(Records from a collection)
== == ==

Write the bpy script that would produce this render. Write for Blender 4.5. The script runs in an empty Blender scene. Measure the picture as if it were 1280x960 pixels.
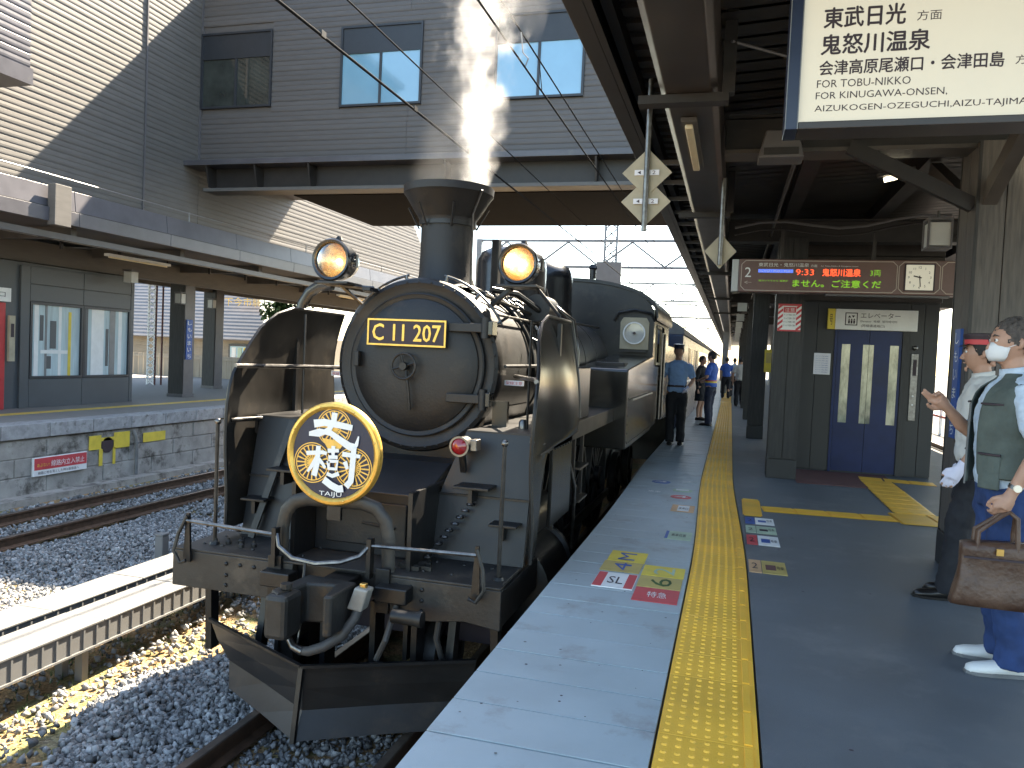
import bpy, bmesh, math, random
import numpy as np
from mathutils import Vector, Matrix, Euler, noise
random.seed(7); RNG = np.random.default_rng(7)
S = bpy.context.scene
COL = S.collection
PI = math.pi
# ---------------------------------------------------------------- camera
cam_d = bpy.data.cameras.new('camera'); cam = bpy.data.objects.new('camera', cam_d); COL.objects.link(cam); S.camera = cam
cam_d.sensor_fit = 'HORIZONTAL'; cam_d.sensor_width = 36; cam_d.lens = 36*975/1280.; cam_d.clip_end = 3000; cam_d.clip_start = .05
def _ray(u, v): return Vector(((u-640)/975., -(v-480)/975., -1.))
_Y = _ray(915, 455).normalized(); _X = -_ray(-2833, 287); _X = (_X - _X.dot(_Y)*_Y).normalized(); _Z = _X.cross(_Y)
cam.matrix_world = Matrix.Translation((0, 0, 1.45)) @ Matrix((_X, _Y, _Z)).to_4x4()
# ---------------------------------------------------------------- light
SUN = Vector((.25, .888, 1.0)).normalized()
W = bpy.data.worlds.new('World'); S.world = W; W.use_nodes = True
nt = W.node_tree; bg = nt.nodes['Background']; sky = nt.nodes.new('ShaderNodeTexSky')
sky.sky_type = 'NISHITA'; sky.sun_disc = False; sky.sun_elevation = math.asin(SUN.z); sky.sun_rotation = math.atan2(SUN.x, SUN.y)
sky.air_density = 1.0; sky.dust_density = 1.0; sky.ozone_density = 1.0
wb = nt.nodes.new('ShaderNodeMix'); wb.data_type = 'RGBA'; wb.blend_type = 'MULTIPLY'; wb.inputs[0].default_value = 1; wb.inputs[7].default_value = (1.02, .98, .88, 1)   # daylight white balance of the whole sky
nt.links.new(sky.outputs[0], wb.inputs[6]); nt.links.new(wb.outputs[2], bg.inputs[0]); bg.inputs[1].default_value = .085
sd = bpy.data.lights.new('sun', 'SUN'); sd.energy = 4.4; sd.angle = math.radians(.53); sd.color = (1, .87, .68)
sun = bpy.data.objects.new('sun', sd); COL.objects.link(sun); sun.rotation_euler = SUN.to_track_quat('Z', 'Y').to_euler(); sun.location = (10, 30, 40)
vs = S.view_settings; vs.view_transform = 'Standard'; vs.look = 'None'; vs.exposure = 3.0; vs.gamma = 1
S.cycles.use_denoising = True; S.cycles.max_bounces = 9; S.cycles.diffuse_bounces = 5; S.cycles.glossy_bounces = 4
S.cycles.transmission_bounces = 6; S.cycles.volume_bounces = 7; S.cycles.volume_step_rate = 1.5; S.cycles.volume_max_steps = 128
S.cycles.sample_clamp_indirect = 8; S.cycles.caustics_reflective = False; S.cycles.caustics_refractive = False
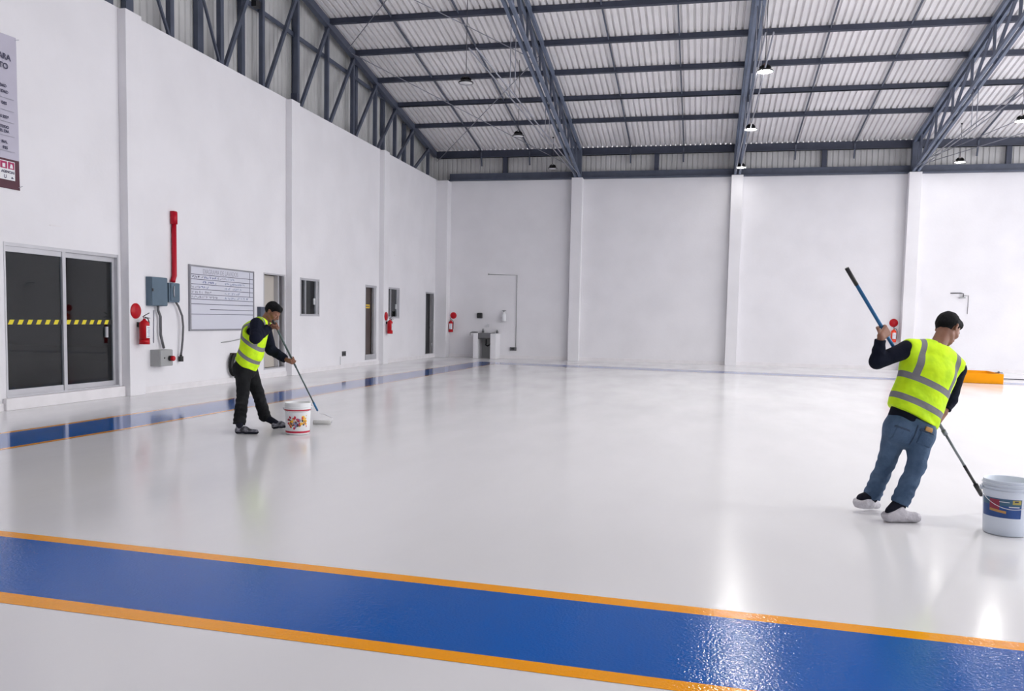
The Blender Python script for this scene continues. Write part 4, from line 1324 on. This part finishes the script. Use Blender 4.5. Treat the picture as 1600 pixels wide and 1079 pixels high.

== == ==

#### What is asked
Exclude the pictures and repeat every other part of the records word for word.

#### Exercise solution
Write the bpy script that would produce this render. Write for Blender 4.5. The script runs in an empty Blender scene. Measure the picture as if it were 1280x960 pixels.
import bpy, bmesh, math, random
import numpy as np
from mathutils import Vector, Matrix, Euler, noise
random.seed(7); RNG = np.random.default_rng(7)
S = bpy.context.scene
COL = S.collection
PI = math.pi
# ---------------------------------------------------------------- camera
cam_d = bpy.data.cameras.new('camera'); cam = bpy.data.objects.new('camera', cam_d); COL.objects.link(cam); S.camera = cam
cam_d.sensor_fit = 'HORIZONTAL'; cam_d.sensor_width = 36; cam_d.lens = 36*975/1280.; cam_d.clip_end = 3000; cam_d.clip_start = .05
def _ray(u, v): return Vector(((u-640)/975., -(v-480)/975., -1.))
_Y = _ray(915, 455).normalized(); _X = -_ray(-2833, 287); _X = (_X - _X.dot(_Y)*_Y).normalized(); _Z = _X.cross(_Y)
cam.matrix_world = Matrix.Translation((0, 0, 1.45)) @ Matrix((_X, _Y, _Z)).to_4x4()
# ---------------------------------------------------------------- light
SUN = Vector((.25, .888, 1.0)).normalized()
W = bpy.data.worlds.new('World'); S.world = W; W.use_nodes = True
nt = W.node_tree; bg = nt.nodes['Background']; sky = nt.nodes.new('ShaderNodeTexSky')
sky.sky_type = 'NISHITA'; sky.sun_disc = False; sky.sun_elevation = math.asin(SUN.z); sky.sun_rotation = math.atan2(SUN.x, SUN.y)
sky.air_density = 1.0; sky.dust_density = 1.0; sky.ozone_density = 1.0
wb = nt.nodes.new('ShaderNodeMix'); wb.data_type = 'RGBA'; wb.blend_type = 'MULTIPLY'; wb.inputs[0].default_value = 1; wb.inputs[7].default_value = (1.02, .98, .88, 1)   # daylight white balance of the whole sky
nt.links.new(sky.outputs[0], wb.inputs[6]); nt.links.new(wb.outputs[2], bg.inputs[0]); bg.inputs[1].default_value = .085
sd = bpy.data.lights.new('sun', 'SUN'); sd.energy = 4.4; sd.angle = math.radians(.53); sd.color = (1, .87, .68)
sun = bpy.data.objects.new('sun', sd); COL.objects.link(sun); sun.rotation_euler = SUN.to_track_quat('Z', 'Y').to_euler(); sun.location = (10, 30, 40)
vs = S.view_settings; vs.view_transform = 'Standard'; vs.look = 'None'; vs.exposure = 3.0; vs.gamma = 1
S.cycles.use_denoising = True; S.cycles.max_bounces = 9; S.cycles.diffuse_bounces = 5; S.cycles.glossy_bounces = 4
S.cycles.transmission_bounces = 6; S.cycles.volume_bounces = 7; S.cycles.volume_step_rate = 1.5; S.cycles.volume_max_steps = 128
S.cycles.sample_clamp_indirect = 8; S.cycles.caustics_reflective = False; S.cycles.caustics_refractive = False
The Blender Python script for this scene continues. Write part 4, from line 1324 on. This part finishes the script. Use Blender 4.5. Treat the picture as 1600 pixels wide and 1079 pixels high.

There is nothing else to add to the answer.